Return only the lines starting at the line that contains "12, 0.9, 0.15)" and ending with the final line of the listing; include both endpoints.

## INFORMATION PROVIDED
+ + + +

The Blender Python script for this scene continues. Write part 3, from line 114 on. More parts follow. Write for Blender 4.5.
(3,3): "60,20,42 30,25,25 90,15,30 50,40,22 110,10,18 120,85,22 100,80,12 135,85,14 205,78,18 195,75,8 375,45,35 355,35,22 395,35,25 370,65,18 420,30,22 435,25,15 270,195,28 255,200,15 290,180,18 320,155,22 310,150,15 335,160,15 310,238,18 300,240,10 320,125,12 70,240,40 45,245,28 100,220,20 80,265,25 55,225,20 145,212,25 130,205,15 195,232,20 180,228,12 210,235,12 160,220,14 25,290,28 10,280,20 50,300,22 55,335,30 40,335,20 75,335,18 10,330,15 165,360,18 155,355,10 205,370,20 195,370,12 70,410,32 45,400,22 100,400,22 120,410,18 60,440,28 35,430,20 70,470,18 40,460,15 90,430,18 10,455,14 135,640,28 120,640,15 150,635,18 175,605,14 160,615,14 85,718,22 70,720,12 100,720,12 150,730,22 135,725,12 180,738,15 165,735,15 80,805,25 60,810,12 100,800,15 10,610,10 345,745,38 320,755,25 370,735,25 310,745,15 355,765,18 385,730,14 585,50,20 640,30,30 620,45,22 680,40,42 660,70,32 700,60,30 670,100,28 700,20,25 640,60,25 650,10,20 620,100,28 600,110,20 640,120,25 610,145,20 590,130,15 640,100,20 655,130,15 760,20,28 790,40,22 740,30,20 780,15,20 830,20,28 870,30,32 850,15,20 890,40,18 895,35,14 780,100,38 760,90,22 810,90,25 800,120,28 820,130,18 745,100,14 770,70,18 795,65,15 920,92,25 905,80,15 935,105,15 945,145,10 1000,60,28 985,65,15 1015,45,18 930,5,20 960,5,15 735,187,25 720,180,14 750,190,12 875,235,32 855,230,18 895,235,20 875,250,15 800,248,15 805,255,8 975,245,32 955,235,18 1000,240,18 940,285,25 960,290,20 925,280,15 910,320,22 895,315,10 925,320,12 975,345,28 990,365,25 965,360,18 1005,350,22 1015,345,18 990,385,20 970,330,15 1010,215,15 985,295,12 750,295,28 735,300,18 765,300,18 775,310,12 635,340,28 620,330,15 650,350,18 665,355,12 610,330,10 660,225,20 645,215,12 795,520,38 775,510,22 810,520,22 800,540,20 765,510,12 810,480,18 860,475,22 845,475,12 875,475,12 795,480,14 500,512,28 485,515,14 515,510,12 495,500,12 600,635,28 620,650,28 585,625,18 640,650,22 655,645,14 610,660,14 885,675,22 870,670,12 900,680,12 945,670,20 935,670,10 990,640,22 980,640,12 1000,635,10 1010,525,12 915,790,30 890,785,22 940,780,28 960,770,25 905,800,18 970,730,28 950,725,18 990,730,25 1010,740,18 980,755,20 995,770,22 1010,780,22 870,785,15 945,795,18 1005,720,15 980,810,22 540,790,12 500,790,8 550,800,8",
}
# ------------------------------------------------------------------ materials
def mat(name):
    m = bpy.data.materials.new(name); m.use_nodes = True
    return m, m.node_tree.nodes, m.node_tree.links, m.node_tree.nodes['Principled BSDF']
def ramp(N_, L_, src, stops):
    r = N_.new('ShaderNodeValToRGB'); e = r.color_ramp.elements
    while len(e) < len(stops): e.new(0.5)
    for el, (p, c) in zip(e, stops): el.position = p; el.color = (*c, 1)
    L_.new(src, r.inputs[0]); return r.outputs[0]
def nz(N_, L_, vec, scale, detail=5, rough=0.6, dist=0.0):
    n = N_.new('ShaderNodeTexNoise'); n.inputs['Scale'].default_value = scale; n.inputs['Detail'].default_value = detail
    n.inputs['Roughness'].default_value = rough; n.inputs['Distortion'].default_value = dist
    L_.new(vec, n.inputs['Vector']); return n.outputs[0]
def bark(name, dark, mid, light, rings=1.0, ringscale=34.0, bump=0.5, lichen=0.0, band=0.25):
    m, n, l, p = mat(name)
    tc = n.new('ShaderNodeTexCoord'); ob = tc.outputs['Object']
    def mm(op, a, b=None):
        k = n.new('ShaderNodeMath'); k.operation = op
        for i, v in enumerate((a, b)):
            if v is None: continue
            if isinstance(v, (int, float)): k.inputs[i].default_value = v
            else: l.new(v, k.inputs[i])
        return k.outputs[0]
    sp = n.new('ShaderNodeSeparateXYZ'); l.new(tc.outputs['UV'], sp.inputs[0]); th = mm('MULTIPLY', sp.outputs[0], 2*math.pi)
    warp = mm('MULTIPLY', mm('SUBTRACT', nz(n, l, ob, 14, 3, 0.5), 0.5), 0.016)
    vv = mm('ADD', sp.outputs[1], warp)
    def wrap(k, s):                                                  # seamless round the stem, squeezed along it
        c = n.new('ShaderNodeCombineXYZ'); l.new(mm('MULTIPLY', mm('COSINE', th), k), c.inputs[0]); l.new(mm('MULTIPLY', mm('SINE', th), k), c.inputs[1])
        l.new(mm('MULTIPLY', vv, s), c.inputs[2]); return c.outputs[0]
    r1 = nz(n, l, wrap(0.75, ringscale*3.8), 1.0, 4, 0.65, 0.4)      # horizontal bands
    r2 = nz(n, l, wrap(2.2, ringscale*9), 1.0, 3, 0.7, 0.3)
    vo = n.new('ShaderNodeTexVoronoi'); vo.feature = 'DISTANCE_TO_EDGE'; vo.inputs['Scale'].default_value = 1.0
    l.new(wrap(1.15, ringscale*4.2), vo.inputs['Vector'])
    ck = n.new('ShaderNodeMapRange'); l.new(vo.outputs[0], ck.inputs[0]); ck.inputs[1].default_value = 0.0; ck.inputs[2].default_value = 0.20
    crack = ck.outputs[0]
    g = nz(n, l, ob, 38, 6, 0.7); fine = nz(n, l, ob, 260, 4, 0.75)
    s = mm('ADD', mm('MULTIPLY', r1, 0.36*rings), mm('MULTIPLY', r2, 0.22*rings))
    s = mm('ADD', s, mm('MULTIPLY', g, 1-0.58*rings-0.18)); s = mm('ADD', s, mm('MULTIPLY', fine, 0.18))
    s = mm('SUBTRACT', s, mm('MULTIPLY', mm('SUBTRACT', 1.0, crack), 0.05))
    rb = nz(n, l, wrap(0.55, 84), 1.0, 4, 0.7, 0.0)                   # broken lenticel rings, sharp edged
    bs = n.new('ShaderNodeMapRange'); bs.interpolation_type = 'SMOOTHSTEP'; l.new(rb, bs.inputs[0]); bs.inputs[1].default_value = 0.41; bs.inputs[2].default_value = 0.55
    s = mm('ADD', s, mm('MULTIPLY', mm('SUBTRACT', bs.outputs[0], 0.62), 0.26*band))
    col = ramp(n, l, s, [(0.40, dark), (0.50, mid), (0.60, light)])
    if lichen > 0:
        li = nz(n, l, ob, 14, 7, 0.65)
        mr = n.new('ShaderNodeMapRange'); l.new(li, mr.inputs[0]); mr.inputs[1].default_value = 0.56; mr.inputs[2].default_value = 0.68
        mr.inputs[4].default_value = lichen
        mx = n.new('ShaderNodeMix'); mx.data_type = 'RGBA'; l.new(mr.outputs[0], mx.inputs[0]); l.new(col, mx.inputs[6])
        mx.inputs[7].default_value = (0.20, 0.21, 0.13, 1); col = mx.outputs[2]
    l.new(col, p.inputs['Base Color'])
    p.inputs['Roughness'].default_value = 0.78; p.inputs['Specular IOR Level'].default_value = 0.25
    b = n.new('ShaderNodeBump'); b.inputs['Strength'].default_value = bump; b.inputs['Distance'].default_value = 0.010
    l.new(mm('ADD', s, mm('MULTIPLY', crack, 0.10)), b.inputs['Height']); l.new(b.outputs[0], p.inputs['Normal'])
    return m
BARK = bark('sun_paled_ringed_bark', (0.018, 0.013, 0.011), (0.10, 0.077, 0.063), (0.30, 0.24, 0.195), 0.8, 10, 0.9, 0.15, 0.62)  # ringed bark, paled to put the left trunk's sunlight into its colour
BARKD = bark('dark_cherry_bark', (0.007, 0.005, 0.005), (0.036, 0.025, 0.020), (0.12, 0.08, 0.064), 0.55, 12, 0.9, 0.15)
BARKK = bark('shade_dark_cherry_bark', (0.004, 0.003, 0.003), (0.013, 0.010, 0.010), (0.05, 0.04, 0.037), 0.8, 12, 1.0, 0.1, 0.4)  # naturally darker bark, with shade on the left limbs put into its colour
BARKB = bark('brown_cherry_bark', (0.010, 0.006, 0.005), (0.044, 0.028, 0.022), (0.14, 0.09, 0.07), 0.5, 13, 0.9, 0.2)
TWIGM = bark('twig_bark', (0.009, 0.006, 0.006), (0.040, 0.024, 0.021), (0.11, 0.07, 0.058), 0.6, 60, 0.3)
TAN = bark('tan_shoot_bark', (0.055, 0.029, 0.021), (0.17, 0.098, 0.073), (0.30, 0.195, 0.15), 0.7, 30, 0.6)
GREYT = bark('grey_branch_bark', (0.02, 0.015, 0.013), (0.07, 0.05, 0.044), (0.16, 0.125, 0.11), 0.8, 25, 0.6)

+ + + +

## ANSWER BELOW
BARKD = bark('dark_cherry_bark', (0.007, 0.005, 0.005), (0.036, 0.025, 0.020), (0.12, 0.08, 0.064), 0.55, 12, 0.9, 0.15)
BARKK = bark('shade_dark_cherry_bark', (0.004, 0.003, 0.003), (0.013, 0.010, 0.010), (0.05, 0.04, 0.037), 0.8, 12, 1.0, 0.1, 0.4)  # naturally darker bark, with shade on the left limbs put into its colour
BARKB = bark('brown_cherry_bark', (0.010, 0.006, 0.005), (0.044, 0.028, 0.022), (0.14, 0.09, 0.07), 0.5, 13, 0.9, 0.2)
TWIGM = bark('twig_bark', (0.009, 0.006, 0.006), (0.040, 0.024, 0.021), (0.11, 0.07, 0.058), 0.6, 60, 0.3)
TAN = bark('tan_shoot_bark', (0.055, 0.029, 0.021), (0.17, 0.098, 0.073), (0.30, 0.195, 0.15), 0.7, 30, 0.6)
GREYT = bark('grey_branch_bark', (0.02, 0.015, 0.013), (0.07, 0.05, 0.044), (0.16, 0.125, 0.11), 0.8, 25, 0.6)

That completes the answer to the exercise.